>> begin DATASET EXCERPT

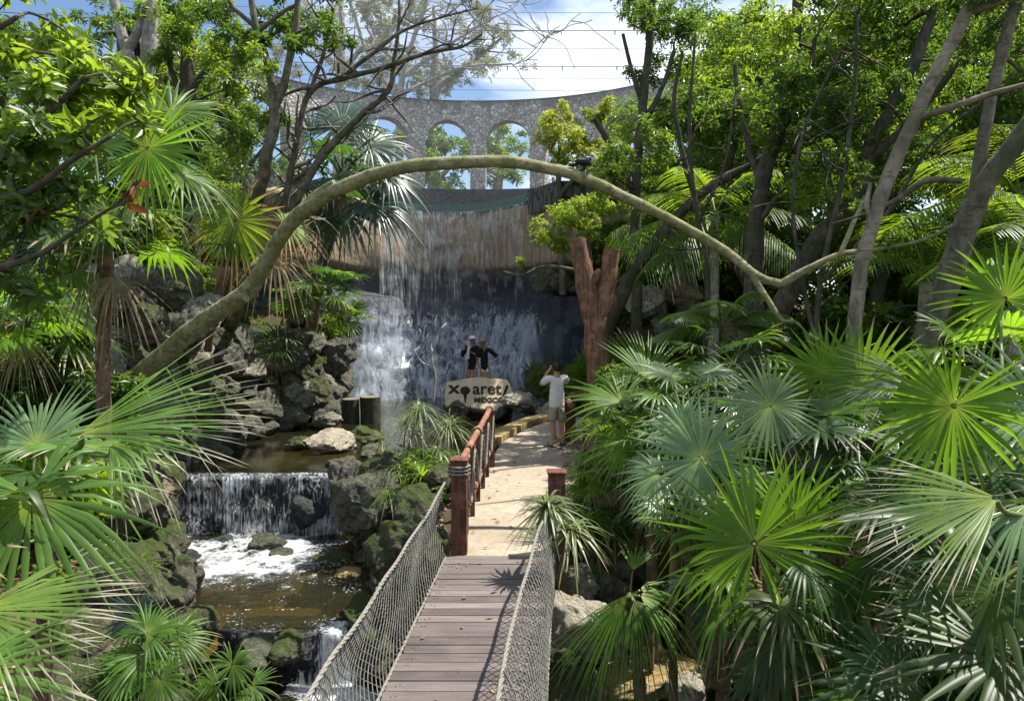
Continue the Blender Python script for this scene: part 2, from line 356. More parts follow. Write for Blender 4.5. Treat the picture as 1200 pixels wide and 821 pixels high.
# falling and foaming water: white strands with gaps, procedural
def white_mat(name, sx, sz, lo, hi, detail=5, tint=(.86, .9, .95), mode='strand', dens=1.0, fade=None):
    t = NT(name); a = t.n('Attribute', attribute_name='along').outputs['Fac']; p = t.obj()
    q = t.scalev(p, (sx, sz if mode == 'smear' else sx, sz)); n1 = t.noise(q, 1.0, detail, .6, .5); n2 = t.noise(p, 2.3, 3)
    if mode == 'web':
        n1 = t.noise(t.scalev(p, (sx, sz * .6, sz * .75)), 1.0, detail, .6, 1.2); n1 = t.math('SUBTRACT', 1.0, t.math('MULTIPLY', t.math('ABSOLUTE', t.math('SUBTRACT', n1, .5)), 5.5)); n3 = t.noise(t.scalev(p, (9, 9, 3)), 1.0, 6); n1 = t.math('ADD', t.math('MULTIPLY', n1, .75), t.math('MULTIPLY', n3, .35))
    if mode == 'foam':
        n3 = t.noise(p, 1.7, 3); w1 = t.noise(p, 11, 6, .6, 1.5); n1 = t.math('ADD', t.math('MULTIPLY', n1, .6), t.math('MULTIPLY', w1, .4)); n2 = n3
    v = t.math('ADD', n1, t.math('MULTIPLY', t.math('SUBTRACT', n2, .5), .55))
    v = t.math('ADD', v, t.math('SUBTRACT', a, .5))
    k = t.math('MULTIPLY', t.ramp(v, [(lo, 0.0), (hi, 1.0)]), dens)
    df = t.n('BsdfDiffuse', {'Color': tint}).outputs[0]; tl = t.n('BsdfTranslucent', {'Color': tint}).outputs[0]
    gl = t.n('BsdfGlossy', {'Roughness': .25, 'Color': (1, 1, 1)}).outputs[0]
    b = t.n('MixShader', {0: .4, 1: df, 2: tl}).outputs[0]; b = t.n('MixShader', {0: .1, 1: b, 2: gl}).outputs[0]
    return t.done(t.n('MixShader', {0: k, 1: t.n('BsdfTransparent').outputs[0], 2: b}).outputs[0])
M['strand'] = white_mat('strand', 22, .8, .47, .74, 7, dens=.7)
M['cascade'] = white_mat('cascade', 4.5, 1.1, .40, .86, 9, mode='smear', dens=.9, tint=(.8, .88, 1.0))
M['weir_water'] = white_mat('weir_water', 26, 1.6, .5, .70, 8, dens=.85)
M['foam'] = white_mat('foam', 5, 5, .5, .68, 10, mode='foam')
M['bubbles'] = white_mat('bubbles', 26, 26, .62, .70, 4)
M['spray'] = white_mat('spray', 1.3, 1.0, .36, .95, 8, dens=.5, tint=(.82, .9, 1.0))

# ------------------------------------------------------------------ the waterfall cliff
def lip_y(x): return 27.6 - .42 * (x + 2.2) ** 2 * (1.0 if x > -2.2 else .75)
prof = [(6.14, .35), (6.0, 0), (5.4, .0), (4.5, .1), (4.0, .22), (3.85, .8), (3.5, .9), (3.1, .5), (2.9, .1), (2.2, -.4), (1.5, -.95), (.8, -1.6), (.1, -2.2), (-.9, -2.8)]
pz = spline(prof, 4)
cxs = np.linspace(-7.6, 3.4, 111); P = np.zeros((len(cxs), len(pz), 3))
for i, x in enumerate(cxs):
    for j, (z, o) in enumerate(pz):
        y = max(lip_y(x), 22.4) + o * (1.0 if z > 3 else max(.3, 1 - abs(x + 2.2) / 7))
        a = noise.noise(V((x * .8, z * 1.1, 2))) * .35 + noise.noise(V((x * 2.2, z * 3, 5))) * .16 + noise.noise(V((x * 6, z * 6, 9))) * .05
        k = .35 if z > 3.9 else 1.0
        if z < 3.9: a += .16 * (abs(noise.noise(V((x * 1.5, z * 2.4, 50)))) - .2) * 2 + .10 * noise.noise(V((x * 3.4, z * 5, 60)))
        P[i, j] = (x + noise.noise(V((x, z, 30))) * .1, y + a * k, z + noise.noise(V((x * 1.5, z, 70))) * .12)
t = NT('fall_rock'); p = t.pos(); zz = t.n('SeparateXYZ', {0: p}).outputs[2]; n1 = t.noise(p, 1.6, 6, .6); n2 = t.noise(t.scalev(p, (5, 5, .6)), 1.2, 6); n3 = t.noise(p, 9, 6, .7)
och = t.mix(n1, (.36, .25, .145), (.5, .38, .24)); och = t.mix(t.ramp(n2, [(.42, 0.0), (.6, .75)]), och, (.17, .125, .085)); och = t.mix(t.ramp(n3, [(.55, 0.0), (.7, .4)]), och, (.5, .43, .32))
wet = t.mix(t.ramp(n3, [(.35, 0.0), (.65, 1.0)]), (.008, .012, .022), (.045, .06, .085)); wet = t.mix(t.ramp(t.noise(p, 2.4, 6, .65), [(.45, 0.0), (.6, .7)]), wet, (.012, .016, .022))
k = t.n('MapRange', {0: t.math('ADD', zz, t.math('MULTIPLY', n1, .9)), 1: 4.05, 2: 4.5}).outputs[0]
M['fall_rock'] = t.done(t.bsdf(t.mix(k, wet, och), t.n('MapRange', {0: k, 3: .3, 4: .85}).outputs[0], .5, t.bump(t.math('ADD', n3, n1), .7, .08)))
cliff = thing('waterfall_cliff', 'curved ochre cliff with a dark wet foot under the tall waterfall', 'cliff', (0, 0, 0))
mb = MB(); grid(mb, P[:, ::-1]); mb.build('rock_face', M['fall_rock'], cliff)
# the pale hollow patch in the ochre face
mb = MB(); c0 = W(503, 283, 0.97 * (lip_y(-2.9)))
ball(mb, (c0.x, lip_y(c0.x) + .15, c0.z), (.72, .22, .2), 0, 18, 8); mb.build('pale_ledge', M['rock_pale'], cliff)
# the curved lip
t = NT('lip_paint'); n1 = t.noise(t.pos(), 3, 5)
M['lip'] = t.done(t.bsdf(t.mix(n1, (.055, .13, .10), (.10, .19, .155)), .5, .5))
lx = np.linspace(-4.5, .45, 40); Q = np.array([[(x, lip_y(x) - .12, 5.95), (x, lip_y(x) - .14, 6.24), (x, lip_y(x) + .05, 6.26), (x, lip_y(x) + .06, 6.0)] for x in lx])
rim = thing('basin_rim', 'curved grey green rim of the basin the waterfall spills from', 'basin rim', (0, 0, 0))
mb = MB(); grid(mb, Q, smooth=False); box(mb, Q[0].mean(0), (.05, .22, .32)); box(mb, Q[-1].mean(0), (.05, .22, .32)); mb.build('rim_band', M['lip'], rim)
# falls: two layers of strands from the lip and the sheet over the stepped foot
fall = tag(bpy.data.objects.new('waterfall', None), 'tall waterfall of thin white strands spilling from the curved rim into the pond', 'waterfall'); C.objects.link(fall)
for k in range(2):
    mb = MB(); fx = np.linspace(-4.4, .35, 90); zs = np.linspace(5.97, 2.4, 30)
    Q = np.array([[(x, lip_y(x) - .2 - .12 * k - .35 * math.sqrt(max(0, (6.1 - z) / 4)) + .05 * noise.noise(V((x * 3, k, z * .3))), z) for z in zs] for x in fx])
    al = np.array([[.5 - .05 * k + (.035 if -4.3 < x < -3.6 else .02 if x < -1.3 else -.0) + .08 * noise.noise(V((x * 1.6, k * 5, 0))) - .10 * max(0, (5.0 - z) / 2.2) * (0.15 if x < -3.2 else 1) for z in zs] for x in fx])
    grid(mb, Q, al=al); mb.build('falling_strands', M['strand'], fall)
M['cascade_web'] = white_mat('cascade_web', 3.4, 1.7, .62, .98, 7, mode='web', dens=.65, tint=(.8, .88, 1.0))
mb = MB(); sel = [j for j, (z, o) in enumerate(pz) if z < 3.3]; si = [i for i, x in enumerate(cxs) if -5.4 < x < 1.4]
for k in range(2):
    Q = P[np.ix_(si, sel)].copy(); Q[..., 1] -= .07 + .16 * k; Q[..., 2] += .05 + .08 * k
    al = np.array([[.5 + (.03 * sst(-2.6, -3.6, x) + .05 * sst(-3.4, -2.4, x) + .05 * sst(-1.6, -.9, x) - .3 * sst(.5, 1.1, x) - .2 * sst(-4.6, -5.3, x)) - .42 * sst(1.9, 3.15, pz[j][0]) + .1 * noise.noise(V((x * .9, pz[j][0] * .5, 4 + k))) - .05 * k for j in sel] for x in cxs[si]])
    grid(mb, Q, k, al=al)
mb.build('cascade_sheet', [M['cascade'], M['cascade_web']], fall)
mb = MB()
for k in range(4):
    sx = np.linspace(-6.0, -2.4, 20) if k < 3 else np.linspace(-2.6, 1.4, 20); sz = np.linspace(-.2, 3.2 - .4 * k, 16)
    Q = np.array([[(x, 23.2 + .6 * k + .3 * noise.noise(V((x, z, k))) + z * .55, z) for z in sz] for x in sx])
    al = np.array([[.5 - .04 * (k == 3) - .55 * max(0, abs((x + 4.3) / 1.7 if k < 3 else (x + .5) / 1.8) - .35) - .3 * max(0, z - 1.6) for z in sz] for x in sx]); grid(mb, Q, al=al)
mb.build('spray', M['spray'], fall)

# fine spray hanging in the air round the fall
t = NT('mist'); pv = t.n('VolumePrincipled', {'Color': (.86, .93, 1.0), 'Density': .0045, 'Anisotropy': .2}); t.t.links.new(pv.outputs[0], t.out.inputs['Volume']); M['mist'] = t.m
mb = MB(); box(mb, (-1.8, 27.0, 7.0), (15.0, 11.0, 16.5)); tag(mb.build('mist', M['mist']), kind='stuff')
scene.cycles.volume_bounces = 1
# ------------------------------------------------------------------ ring wall of arches
t = NT('cobble_wall'); p = t.pos(); vo = t.n('TexVoronoi', {'Vector': p, 'Scale': 6.2}); vd = t.n('TexVoronoi', {'Vector': p, 'Scale': 6.2}, feature='DISTANCE_TO_EDGE').outputs[0]
zz = t.n('SeparateXYZ', {0: p}).outputs[2]; n1 = t.noise(p, .8, 6, .75); n2 = t.noise(p, 6, 5)
vr = t.n('SeparateColor', {0: vo.outputs['Color']}).outputs[0]
st = t.mix(vr, (.34, .31, .27), (.78, .73, .66)); st = t.mix(t.ramp(vd, [(.03, 1.0), (.14, 0.0)]), st, (.2, .18, .155))
stain = t.ramp(t.math('ADD', n1, t.math('MULTIPLY', t.math('SUBTRACT', zz, 11.0), .22)), [(.5, 0.0), (.62, .6)])
st = t.mix(stain, st, (.045, .043, .045)); st = t.mix(t.math('MULTIPLY', n2, .3), st, (.4, .38, .36))
M['cobble'] = t.done(t.bsdf(st, .9, .2, t.bump(vd, .8, .08)))
arc = thing('arched_wall', 'curved grey cobblestone wall with a row of tall open arches behind the waterfall', 'stone wall', (-1.5, 24.2, 0))
mb = MB(); R0, R1, ZB, ZT, ZS, AR = 9.8, 10.5, 7.7, 11.5, 9.55, .8
def pol(r, a, z): return (r * math.sin(a), r * math.cos(a), z)
for b in range(-6, 6):
    a0, a1 = 2.62 / R0 * b, 2.62 / R0 * (b + 1); ac = (a0 + a1) / 2; N = 24; hw = .98 / R0
    aa = sorted(set(list(np.linspace(a0, ac - hw, 4)) + list(ac - hw * np.cos(np.linspace(0, PI, N))) + list(np.linspace(ac + hw, a1, 4))))
    def zb(a):
        u = (a - ac) / hw
        return ZB if abs(u) > 1 - 1e-6 else ZS + 1.12 * math.sqrt(max(0, 1 - u * u))
    for i in range(len(aa) - 1):
        l, r = aa[i], aa[i + 1]; m = (l + r) / 2; ins = abs(m - ac) < hw
        zl, zr = (zb(l) if ins and abs(l - ac) < hw - 1e-6 else (ZS if ins else ZB)), (zb(r) if ins and abs(r - ac) < hw - 1e-6 else (ZS if ins else ZB))
        z3 = np.linspace(0, 1, 5)
        for rr in (R0, R1):
            g = np.array([[pol(rr, l, zl + (ZT - zl) * k) for k in z3], [pol(rr, r, zr + (ZT - zr) * k) for k in z3]])
            grid(mb, g if rr == R0 else g[::-1], smooth=False)
        mb.add([pol(R0, l, zl), pol(R0, r, zr), pol(R1, r, zr), pol(R1, l, zl)], [[0, 1, 2, 3]], smooth=False)
        mb.add([pol(R0 - .08, l, ZT), pol(R0 - .08, r, ZT), pol(R1 + .08, r, ZT), pol(R1 + .08, l, ZT)], [[0, 1, 2, 3]], smooth=False)
    for a, s in ((ac - hw, 1), (ac + hw, -1)):
        v = [pol(R0, a, ZB), pol(R1, a, ZB), pol(R1, a, ZS), pol(R0, a, ZS)]; mb.add(v, [[0, 1, 2, 3]], smooth=False)
mb.build('arcade', M['cobble'], arc)
mb = MB(); aa = np.linspace(R(-90), R(90), 80)
grid(mb, np.array([[pol(R0 - .12, a, 5.4), pol(R0 - .12, a, ZB), pol(R1 + .1, a, ZB + .004), pol(R1 + .1, a, 5.4)] for a in aa]), smooth=False)
M['dark_wall'] = rock_mat('dark_wall', (.02, .025, .035), (.05, .055, .07), (.1, .1, .11), moss_amt=.2)
mb.build('dark_plinth', M['dark_wall'], arc)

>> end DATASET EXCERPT

*BRIEF:*
Omit the pictures, then repeat exactly each line from the beginning of the listing through the line with "tint=(.82, .9, 1.0))".

*COMPLETE ANSWER:*
Continue the Blender Python script for this scene: part 2, from line 356. More parts follow. Write for Blender 4.5. Treat the picture as 1200 pixels wide and 821 pixels high.
# falling and foaming water: white strands with gaps, procedural
def white_mat(name, sx, sz, lo, hi, detail=5, tint=(.86, .9, .95), mode='strand', dens=1.0, fade=None):
    t = NT(name); a = t.n('Attribute', attribute_name='along').outputs['Fac']; p = t.obj()
    q = t.scalev(p, (sx, sz if mode == 'smear' else sx, sz)); n1 = t.noise(q, 1.0, detail, .6, .5); n2 = t.noise(p, 2.3, 3)
    if mode == 'web':
        n1 = t.noise(t.scalev(p, (sx, sz * .6, sz * .75)), 1.0, detail, .6, 1.2); n1 = t.math('SUBTRACT', 1.0, t.math('MULTIPLY', t.math('ABSOLUTE', t.math('SUBTRACT', n1, .5)), 5.5)); n3 = t.noise(t.scalev(p, (9, 9, 3)), 1.0, 6); n1 = t.math('ADD', t.math('MULTIPLY', n1, .75), t.math('MULTIPLY', n3, .35))
    if mode == 'foam':
        n3 = t.noise(p, 1.7, 3); w1 = t.noise(p, 11, 6, .6, 1.5); n1 = t.math('ADD', t.math('MULTIPLY', n1, .6), t.math('MULTIPLY', w1, .4)); n2 = n3
    v = t.math('ADD', n1, t.math('MULTIPLY', t.math('SUBTRACT', n2, .5), .55))
    v = t.math('ADD', v, t.math('SUBTRACT', a, .5))
    k = t.math('MULTIPLY', t.ramp(v, [(lo, 0.0), (hi, 1.0)]), dens)
    df = t.n('BsdfDiffuse', {'Color': tint}).outputs[0]; tl = t.n('BsdfTranslucent', {'Color': tint}).outputs[0]
    gl = t.n('BsdfGlossy', {'Roughness': .25, 'Color': (1, 1, 1)}).outputs[0]
    b = t.n('MixShader', {0: .4, 1: df, 2: tl}).outputs[0]; b = t.n('MixShader', {0: .1, 1: b, 2: gl}).outputs[0]
    return t.done(t.n('MixShader', {0: k, 1: t.n('BsdfTransparent').outputs[0], 2: b}).outputs[0])
M['strand'] = white_mat('strand', 22, .8, .47, .74, 7, dens=.7)
M['cascade'] = white_mat('cascade', 4.5, 1.1, .40, .86, 9, mode='smear', dens=.9, tint=(.8, .88, 1.0))
M['weir_water'] = white_mat('weir_water', 26, 1.6, .5, .70, 8, dens=.85)
M['foam'] = white_mat('foam', 5, 5, .5, .68, 10, mode='foam')
M['bubbles'] = white_mat('bubbles', 26, 26, .62, .70, 4)
M['spray'] = white_mat('spray', 1.3, 1.0, .36, .95, 8, dens=.5, tint=(.82, .9, 1.0))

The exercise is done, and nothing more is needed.